SHARPE'S HAVOC takes us back to the Peninsular Campaign, filling in a gap between the first and second of the Sharpe books. It takes place in Portugal, right at the time that Sir Arthur Wellesley (later Lord Wellington) takes over His Majesty's army on the Peninsula and uses it to beat the living daylights out of the French. The French invasion of Portugal has shattered British morale and left Sharpe the leader of a small platoon of green-jacketed regulars separated from the rest of the army. With the help of stalwart sergeant Patrick Harper and an alliance with an idealistic Portuguese lawyer-turned-soldier, Sharpe must protect the girl, defeat the enemy and complete the mission, just as he has done so many times before.
The challenge for Bernard Cornwell here is to return to the scene of his greatest triumph and produce another book about the Peninsular Campaign to stand with his earlier works (that, and to keep his fingers from falling off from typing too much; there's a second book in his new series about the Holy Grail coming out this year as well). It's a challenge that he more than meets. Even though the characters, setting and plot are familiar, Cornwell manages to put them into new and tense situations. Sharpe and Harper witness a horrific bridge collapse, defend a remote mountaintop fort and lead the way for a daring British invasion of a Portuguese seminary. The action scenes crackle with intensity and excitement. There's even a heroic French officer leading the charge against Sharpe --- Cornwell describes him as "Sharpe-like", a high compliment indeed --- who emerges as a brave opponent, for once.
Where SHARPE'S HAVOC falls short, compared to its predecessors, is in its other two elements. The villain, Colonel Christopher, is a weak, backstabbing little man, no real match for Sharpe. And the woman, Kate Savage, is a little slip of a girl, caught up in Christopher's cowardly embrace but saved by her sense of patriotism and duty.
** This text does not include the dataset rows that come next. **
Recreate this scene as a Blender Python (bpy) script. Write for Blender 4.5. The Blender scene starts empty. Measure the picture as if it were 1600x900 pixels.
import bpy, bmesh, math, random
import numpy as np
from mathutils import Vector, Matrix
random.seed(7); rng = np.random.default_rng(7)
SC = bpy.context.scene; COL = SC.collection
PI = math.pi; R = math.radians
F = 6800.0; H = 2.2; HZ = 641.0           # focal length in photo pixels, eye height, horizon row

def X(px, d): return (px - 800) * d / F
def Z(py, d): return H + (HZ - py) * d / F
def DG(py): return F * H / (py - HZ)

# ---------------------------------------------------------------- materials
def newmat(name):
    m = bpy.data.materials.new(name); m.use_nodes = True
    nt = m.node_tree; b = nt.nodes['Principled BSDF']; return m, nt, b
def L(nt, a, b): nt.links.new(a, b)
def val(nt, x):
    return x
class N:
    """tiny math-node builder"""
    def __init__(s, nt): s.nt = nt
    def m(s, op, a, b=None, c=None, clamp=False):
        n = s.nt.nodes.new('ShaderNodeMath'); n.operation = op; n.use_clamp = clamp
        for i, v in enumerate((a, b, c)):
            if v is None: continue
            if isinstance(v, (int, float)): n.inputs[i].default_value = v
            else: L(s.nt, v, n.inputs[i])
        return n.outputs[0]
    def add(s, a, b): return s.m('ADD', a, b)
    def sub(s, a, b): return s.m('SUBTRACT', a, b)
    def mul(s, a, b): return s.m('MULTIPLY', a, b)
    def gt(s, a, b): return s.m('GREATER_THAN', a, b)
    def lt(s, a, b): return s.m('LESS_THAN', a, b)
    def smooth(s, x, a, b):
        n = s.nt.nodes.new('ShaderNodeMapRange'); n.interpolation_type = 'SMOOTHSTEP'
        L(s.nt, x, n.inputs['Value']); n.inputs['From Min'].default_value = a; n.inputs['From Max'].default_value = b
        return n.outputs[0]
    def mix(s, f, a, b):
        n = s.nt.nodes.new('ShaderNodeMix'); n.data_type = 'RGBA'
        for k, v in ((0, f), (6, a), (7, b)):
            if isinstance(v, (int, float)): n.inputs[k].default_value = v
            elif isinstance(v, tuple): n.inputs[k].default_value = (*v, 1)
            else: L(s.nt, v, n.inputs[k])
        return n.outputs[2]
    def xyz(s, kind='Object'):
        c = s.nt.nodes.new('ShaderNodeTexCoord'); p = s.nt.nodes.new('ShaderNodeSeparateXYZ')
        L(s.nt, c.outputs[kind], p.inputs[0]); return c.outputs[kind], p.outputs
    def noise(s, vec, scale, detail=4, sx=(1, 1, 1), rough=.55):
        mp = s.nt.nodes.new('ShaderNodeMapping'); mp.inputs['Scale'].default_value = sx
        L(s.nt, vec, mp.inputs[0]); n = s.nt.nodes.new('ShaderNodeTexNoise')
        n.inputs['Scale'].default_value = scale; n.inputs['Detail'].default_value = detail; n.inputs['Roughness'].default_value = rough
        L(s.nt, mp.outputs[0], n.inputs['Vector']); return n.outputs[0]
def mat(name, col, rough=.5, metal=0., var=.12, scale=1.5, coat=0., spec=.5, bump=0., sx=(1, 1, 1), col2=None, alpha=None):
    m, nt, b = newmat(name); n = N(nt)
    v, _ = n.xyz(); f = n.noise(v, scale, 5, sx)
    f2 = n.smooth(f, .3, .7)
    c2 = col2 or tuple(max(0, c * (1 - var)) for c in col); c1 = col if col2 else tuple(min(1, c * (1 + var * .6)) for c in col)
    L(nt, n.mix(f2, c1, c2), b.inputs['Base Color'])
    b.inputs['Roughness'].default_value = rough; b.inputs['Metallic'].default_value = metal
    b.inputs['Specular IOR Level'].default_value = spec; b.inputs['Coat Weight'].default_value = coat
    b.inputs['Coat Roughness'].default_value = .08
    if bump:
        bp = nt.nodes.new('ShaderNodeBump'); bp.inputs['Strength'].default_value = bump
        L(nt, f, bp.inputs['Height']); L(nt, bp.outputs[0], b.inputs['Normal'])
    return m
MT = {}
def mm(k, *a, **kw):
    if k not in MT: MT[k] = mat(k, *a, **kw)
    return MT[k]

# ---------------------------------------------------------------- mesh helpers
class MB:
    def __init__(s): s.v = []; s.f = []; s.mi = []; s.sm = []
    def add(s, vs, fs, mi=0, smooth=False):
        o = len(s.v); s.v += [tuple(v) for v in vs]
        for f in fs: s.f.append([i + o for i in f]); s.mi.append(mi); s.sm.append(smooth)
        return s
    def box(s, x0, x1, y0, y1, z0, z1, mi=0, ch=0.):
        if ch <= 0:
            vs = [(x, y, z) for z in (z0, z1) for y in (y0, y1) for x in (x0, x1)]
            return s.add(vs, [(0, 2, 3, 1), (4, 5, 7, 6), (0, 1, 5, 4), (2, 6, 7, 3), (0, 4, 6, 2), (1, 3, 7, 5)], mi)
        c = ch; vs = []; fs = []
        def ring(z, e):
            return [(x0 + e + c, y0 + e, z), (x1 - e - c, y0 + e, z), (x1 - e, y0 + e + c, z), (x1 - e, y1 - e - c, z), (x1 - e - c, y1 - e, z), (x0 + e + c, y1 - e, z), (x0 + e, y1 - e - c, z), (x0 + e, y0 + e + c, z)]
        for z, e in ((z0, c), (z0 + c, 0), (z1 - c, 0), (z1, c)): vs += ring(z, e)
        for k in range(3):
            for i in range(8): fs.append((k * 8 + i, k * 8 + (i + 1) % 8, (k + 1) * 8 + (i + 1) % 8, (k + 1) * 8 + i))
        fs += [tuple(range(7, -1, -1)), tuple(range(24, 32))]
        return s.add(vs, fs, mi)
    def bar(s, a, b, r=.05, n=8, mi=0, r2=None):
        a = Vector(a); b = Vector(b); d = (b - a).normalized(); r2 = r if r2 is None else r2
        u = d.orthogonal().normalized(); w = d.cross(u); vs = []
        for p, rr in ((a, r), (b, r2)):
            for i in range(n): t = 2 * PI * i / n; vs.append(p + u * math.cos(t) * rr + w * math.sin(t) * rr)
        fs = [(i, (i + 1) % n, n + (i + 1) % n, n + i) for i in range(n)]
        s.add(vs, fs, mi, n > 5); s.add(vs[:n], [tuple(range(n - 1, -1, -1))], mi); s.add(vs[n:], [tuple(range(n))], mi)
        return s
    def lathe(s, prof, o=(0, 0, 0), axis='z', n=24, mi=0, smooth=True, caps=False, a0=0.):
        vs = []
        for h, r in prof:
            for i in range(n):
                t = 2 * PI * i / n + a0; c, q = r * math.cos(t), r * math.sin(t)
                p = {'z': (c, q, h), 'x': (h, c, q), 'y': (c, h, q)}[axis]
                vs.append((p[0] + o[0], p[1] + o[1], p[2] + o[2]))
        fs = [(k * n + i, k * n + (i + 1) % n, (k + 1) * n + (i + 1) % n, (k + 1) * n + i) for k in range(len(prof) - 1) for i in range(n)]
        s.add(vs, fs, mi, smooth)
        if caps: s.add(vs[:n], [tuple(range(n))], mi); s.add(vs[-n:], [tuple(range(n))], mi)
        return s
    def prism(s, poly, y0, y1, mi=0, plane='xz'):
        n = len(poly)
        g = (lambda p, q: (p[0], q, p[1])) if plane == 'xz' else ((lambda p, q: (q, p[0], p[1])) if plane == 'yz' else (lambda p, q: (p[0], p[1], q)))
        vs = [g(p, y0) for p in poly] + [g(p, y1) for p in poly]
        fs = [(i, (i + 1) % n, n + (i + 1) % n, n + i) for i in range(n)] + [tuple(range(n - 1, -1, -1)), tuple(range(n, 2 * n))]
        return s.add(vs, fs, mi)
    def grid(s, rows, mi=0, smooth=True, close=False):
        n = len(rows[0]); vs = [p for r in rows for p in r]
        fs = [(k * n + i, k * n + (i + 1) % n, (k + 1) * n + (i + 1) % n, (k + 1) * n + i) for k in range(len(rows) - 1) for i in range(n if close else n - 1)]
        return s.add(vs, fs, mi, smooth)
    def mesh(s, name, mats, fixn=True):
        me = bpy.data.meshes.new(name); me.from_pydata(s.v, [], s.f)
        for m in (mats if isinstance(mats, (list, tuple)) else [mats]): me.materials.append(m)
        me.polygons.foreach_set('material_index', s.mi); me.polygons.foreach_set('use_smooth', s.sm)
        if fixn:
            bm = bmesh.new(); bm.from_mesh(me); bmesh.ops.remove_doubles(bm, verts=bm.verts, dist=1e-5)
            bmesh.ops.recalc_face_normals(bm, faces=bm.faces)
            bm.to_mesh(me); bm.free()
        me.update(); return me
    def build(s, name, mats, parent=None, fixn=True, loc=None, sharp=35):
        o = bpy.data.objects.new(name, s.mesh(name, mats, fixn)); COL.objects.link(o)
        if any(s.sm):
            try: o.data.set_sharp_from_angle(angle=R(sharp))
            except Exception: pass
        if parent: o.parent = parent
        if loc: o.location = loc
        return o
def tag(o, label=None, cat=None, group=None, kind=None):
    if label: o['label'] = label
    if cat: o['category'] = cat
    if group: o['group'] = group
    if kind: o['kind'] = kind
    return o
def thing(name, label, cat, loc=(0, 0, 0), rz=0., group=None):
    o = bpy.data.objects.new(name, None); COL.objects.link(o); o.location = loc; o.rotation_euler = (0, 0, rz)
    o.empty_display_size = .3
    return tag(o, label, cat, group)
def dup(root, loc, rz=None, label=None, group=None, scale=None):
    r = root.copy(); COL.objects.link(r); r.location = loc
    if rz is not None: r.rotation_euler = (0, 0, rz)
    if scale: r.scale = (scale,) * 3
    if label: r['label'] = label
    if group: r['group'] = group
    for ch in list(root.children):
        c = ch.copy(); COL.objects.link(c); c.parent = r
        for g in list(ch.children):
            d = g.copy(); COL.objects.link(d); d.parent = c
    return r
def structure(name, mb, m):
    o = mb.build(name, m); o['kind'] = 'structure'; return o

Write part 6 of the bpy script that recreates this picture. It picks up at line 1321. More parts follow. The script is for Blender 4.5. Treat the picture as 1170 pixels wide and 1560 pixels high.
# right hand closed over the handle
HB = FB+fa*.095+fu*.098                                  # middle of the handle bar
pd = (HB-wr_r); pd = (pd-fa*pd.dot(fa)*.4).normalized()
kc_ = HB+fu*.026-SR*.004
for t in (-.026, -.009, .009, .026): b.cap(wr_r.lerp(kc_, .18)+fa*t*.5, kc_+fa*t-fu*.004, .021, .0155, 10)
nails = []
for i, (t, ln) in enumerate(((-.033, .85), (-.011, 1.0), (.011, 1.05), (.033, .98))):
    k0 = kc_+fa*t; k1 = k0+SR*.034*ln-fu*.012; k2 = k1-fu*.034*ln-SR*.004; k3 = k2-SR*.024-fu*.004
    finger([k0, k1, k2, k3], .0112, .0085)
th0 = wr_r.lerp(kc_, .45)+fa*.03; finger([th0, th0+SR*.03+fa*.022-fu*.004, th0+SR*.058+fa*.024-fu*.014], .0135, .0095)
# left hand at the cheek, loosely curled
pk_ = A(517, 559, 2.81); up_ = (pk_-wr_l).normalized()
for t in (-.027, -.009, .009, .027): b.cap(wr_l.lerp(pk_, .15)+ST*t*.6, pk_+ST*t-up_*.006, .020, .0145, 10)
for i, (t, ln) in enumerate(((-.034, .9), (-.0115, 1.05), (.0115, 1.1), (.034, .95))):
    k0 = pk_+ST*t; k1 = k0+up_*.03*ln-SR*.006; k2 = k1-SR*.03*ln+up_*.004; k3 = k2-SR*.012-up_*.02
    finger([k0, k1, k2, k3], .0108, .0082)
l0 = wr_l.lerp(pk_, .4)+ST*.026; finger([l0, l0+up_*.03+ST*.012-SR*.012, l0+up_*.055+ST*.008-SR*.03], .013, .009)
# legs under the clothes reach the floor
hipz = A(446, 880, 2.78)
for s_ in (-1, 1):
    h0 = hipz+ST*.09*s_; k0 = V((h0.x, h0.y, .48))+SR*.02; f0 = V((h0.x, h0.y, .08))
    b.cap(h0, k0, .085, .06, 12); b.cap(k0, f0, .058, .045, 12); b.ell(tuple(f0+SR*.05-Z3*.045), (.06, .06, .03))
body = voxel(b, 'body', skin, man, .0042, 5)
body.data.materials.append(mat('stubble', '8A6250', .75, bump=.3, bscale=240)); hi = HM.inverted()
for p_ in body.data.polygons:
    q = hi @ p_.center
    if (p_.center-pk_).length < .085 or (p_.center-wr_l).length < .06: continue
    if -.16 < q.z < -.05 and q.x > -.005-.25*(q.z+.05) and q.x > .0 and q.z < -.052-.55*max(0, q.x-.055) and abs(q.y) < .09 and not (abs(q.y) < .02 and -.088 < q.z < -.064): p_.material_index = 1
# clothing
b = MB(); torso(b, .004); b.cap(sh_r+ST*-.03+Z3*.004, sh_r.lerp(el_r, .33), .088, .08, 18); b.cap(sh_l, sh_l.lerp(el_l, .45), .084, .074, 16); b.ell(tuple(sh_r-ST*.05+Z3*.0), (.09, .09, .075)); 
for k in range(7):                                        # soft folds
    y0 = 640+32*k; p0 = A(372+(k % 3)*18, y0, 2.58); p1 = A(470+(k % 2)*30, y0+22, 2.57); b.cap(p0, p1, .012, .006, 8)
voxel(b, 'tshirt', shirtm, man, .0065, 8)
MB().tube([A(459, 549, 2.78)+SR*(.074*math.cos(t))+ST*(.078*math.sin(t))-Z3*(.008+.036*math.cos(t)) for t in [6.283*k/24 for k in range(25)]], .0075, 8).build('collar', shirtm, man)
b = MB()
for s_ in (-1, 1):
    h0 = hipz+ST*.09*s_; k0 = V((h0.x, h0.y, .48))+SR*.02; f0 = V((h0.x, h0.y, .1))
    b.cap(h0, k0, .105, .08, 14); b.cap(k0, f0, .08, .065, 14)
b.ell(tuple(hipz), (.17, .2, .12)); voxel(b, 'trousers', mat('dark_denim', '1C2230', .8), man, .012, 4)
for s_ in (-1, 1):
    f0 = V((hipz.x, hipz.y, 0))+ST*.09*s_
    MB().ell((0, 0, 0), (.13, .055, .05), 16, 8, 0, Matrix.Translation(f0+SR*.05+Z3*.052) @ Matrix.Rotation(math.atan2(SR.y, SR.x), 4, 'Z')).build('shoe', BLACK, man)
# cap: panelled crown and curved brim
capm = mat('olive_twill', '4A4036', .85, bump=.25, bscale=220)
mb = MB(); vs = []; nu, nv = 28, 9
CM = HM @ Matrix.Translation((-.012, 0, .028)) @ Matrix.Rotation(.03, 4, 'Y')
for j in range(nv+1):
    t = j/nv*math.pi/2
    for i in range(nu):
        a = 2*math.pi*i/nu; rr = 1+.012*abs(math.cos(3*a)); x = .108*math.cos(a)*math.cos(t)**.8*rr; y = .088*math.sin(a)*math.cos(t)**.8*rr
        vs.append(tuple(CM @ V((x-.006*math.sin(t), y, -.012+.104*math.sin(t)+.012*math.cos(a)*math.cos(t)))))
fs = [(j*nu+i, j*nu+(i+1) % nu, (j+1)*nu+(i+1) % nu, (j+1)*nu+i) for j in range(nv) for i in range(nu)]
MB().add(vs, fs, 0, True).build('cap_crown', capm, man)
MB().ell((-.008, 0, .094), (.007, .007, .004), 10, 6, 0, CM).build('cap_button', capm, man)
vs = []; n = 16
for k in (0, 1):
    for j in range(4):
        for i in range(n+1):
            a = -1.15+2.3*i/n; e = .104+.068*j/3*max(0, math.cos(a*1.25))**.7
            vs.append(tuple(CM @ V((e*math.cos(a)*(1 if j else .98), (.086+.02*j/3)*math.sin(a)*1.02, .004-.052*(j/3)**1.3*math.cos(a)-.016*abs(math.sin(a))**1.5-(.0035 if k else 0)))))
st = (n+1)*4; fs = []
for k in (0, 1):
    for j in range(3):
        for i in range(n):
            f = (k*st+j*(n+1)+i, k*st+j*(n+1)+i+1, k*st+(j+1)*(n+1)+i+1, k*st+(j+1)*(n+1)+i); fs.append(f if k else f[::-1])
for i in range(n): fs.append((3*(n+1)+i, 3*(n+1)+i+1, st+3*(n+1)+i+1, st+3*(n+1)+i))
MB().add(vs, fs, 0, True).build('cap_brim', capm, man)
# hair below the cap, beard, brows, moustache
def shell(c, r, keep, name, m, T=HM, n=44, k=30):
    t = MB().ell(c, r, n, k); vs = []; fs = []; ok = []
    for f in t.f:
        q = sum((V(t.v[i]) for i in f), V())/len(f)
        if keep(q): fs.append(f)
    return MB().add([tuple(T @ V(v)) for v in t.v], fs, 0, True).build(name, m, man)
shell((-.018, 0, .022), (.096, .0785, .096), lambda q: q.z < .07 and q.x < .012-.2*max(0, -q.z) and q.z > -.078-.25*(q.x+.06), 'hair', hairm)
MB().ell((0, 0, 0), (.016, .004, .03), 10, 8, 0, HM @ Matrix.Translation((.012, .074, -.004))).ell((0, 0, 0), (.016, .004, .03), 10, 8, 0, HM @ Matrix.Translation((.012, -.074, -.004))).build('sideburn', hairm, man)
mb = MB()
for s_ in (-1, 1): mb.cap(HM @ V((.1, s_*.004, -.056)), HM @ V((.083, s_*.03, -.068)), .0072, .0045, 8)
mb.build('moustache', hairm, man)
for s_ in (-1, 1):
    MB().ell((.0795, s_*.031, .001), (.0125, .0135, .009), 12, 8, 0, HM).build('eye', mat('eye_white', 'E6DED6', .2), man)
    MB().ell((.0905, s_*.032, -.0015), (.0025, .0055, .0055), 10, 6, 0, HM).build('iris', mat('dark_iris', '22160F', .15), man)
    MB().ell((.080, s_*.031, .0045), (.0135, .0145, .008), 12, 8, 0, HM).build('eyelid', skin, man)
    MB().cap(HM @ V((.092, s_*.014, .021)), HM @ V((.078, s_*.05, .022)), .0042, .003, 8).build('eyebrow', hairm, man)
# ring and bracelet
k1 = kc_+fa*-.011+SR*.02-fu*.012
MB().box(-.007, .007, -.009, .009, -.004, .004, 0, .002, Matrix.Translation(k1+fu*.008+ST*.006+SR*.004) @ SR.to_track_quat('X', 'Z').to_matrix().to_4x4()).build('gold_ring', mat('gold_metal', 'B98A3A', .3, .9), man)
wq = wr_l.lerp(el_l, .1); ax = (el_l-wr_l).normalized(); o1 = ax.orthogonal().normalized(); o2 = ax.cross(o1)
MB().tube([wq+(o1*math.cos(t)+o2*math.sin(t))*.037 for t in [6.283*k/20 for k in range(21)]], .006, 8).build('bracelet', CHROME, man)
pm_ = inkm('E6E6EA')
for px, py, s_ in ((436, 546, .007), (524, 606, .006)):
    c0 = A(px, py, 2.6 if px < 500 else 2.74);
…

But all of this is subordinated to the pleasure that fans of the series will take in seeing Sharpe and Harper together again, marching against the French and fighting against terrible odds. And for people who aren't yet fans of Richard Sharpe, SHARPE'S HAVOC is as good a place as any to introduce yourself to a scarred English Rifleman and his band of thieves, poachers and outcasts. Because SHARPE'S HAVOC is a good read --- and that shouldn't come as a surprise to anyone.